## Task statement
Please quote exactly the opening lines of the data, from the first line to the one where "mb = MB(); mb.prism([tuple(x.xy)" appears.

## Source material
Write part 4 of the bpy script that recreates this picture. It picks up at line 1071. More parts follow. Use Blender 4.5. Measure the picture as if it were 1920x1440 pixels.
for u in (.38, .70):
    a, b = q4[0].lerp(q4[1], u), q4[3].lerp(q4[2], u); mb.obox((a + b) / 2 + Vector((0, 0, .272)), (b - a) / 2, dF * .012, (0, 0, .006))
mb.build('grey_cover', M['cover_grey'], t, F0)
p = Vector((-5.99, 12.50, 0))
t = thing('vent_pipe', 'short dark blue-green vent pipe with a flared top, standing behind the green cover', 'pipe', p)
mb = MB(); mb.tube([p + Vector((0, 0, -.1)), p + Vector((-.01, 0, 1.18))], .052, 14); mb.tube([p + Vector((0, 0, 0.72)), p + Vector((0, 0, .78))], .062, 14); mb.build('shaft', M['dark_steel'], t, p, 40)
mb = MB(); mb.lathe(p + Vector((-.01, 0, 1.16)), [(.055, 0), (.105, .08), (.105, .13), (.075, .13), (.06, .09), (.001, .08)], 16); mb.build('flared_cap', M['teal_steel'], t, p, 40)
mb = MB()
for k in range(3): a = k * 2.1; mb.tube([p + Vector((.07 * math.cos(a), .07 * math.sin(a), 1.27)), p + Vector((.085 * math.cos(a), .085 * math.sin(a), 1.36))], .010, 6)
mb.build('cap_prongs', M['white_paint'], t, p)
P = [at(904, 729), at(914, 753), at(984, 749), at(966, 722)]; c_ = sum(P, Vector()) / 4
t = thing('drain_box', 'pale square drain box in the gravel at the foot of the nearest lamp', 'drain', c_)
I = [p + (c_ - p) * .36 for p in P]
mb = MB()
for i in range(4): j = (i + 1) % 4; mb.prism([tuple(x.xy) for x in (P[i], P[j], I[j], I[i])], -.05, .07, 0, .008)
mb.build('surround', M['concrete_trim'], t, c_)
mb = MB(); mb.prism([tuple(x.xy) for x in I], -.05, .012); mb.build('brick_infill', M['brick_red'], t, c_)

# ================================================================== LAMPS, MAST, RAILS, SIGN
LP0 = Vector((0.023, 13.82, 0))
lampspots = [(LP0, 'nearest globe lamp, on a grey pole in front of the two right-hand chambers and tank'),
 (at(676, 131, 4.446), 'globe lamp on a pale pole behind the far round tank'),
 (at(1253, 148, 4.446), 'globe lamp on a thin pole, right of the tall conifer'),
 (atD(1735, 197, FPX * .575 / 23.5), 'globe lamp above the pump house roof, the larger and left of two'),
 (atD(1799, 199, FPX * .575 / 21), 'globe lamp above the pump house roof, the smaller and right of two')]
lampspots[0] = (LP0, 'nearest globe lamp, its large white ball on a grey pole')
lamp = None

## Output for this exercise
Write part 4 of the bpy script that recreates this picture. It picks up at line 1071. More parts follow. Use Blender 4.5. Measure the picture as if it were 1920x1440 pixels.
for u in (.38, .70):
    a, b = q4[0].lerp(q4[1], u), q4[3].lerp(q4[2], u); mb.obox((a + b) / 2 + Vector((0, 0, .272)), (b - a) / 2, dF * .012, (0, 0, .006))
mb.build('grey_cover', M['cover_grey'], t, F0)
p = Vector((-5.99, 12.50, 0))
t = thing('vent_pipe', 'short dark blue-green vent pipe with a flared top, standing behind the green cover', 'pipe', p)
mb = MB(); mb.tube([p + Vector((0, 0, -.1)), p + Vector((-.01, 0, 1.18))], .052, 14); mb.tube([p + Vector((0, 0, 0.72)), p + Vector((0, 0, .78))], .062, 14); mb.build('shaft', M['dark_steel'], t, p, 40)
mb = MB(); mb.lathe(p + Vector((-.01, 0, 1.16)), [(.055, 0), (.105, .08), (.105, .13), (.075, .13), (.06, .09), (.001, .08)], 16); mb.build('flared_cap', M['teal_steel'], t, p, 40)
mb = MB()
for k in range(3): a = k * 2.1; mb.tube([p + Vector((.07 * math.cos(a), .07 * math.sin(a), 1.27)), p + Vector((.085 * math.cos(a), .085 * math.sin(a), 1.36))], .010, 6)
mb.build('cap_prongs', M['white_paint'], t, p)
P = [at(904, 729), at(914, 753), at(984, 749), at(966, 722)]; c_ = sum(P, Vector()) / 4
t = thing('drain_box', 'pale square drain box in the gravel at the foot of the nearest lamp', 'drain', c_)
I = [p + (c_ - p) * .36 for p in P]
mb = MB()
for i in range(4): j = (i + 1) % 4; mb.prism([tuple(x.xy) for x in (P[i], P[j], I[j], I[i])], -.05, .07, 0, .008)
mb.build('surround', M['concrete_trim'], t, c_)
mb = MB(); mb.prism([tuple(x.xy) for x in I], -.05, .012); mb.build('brick_infill', M['brick_red'], t, c_)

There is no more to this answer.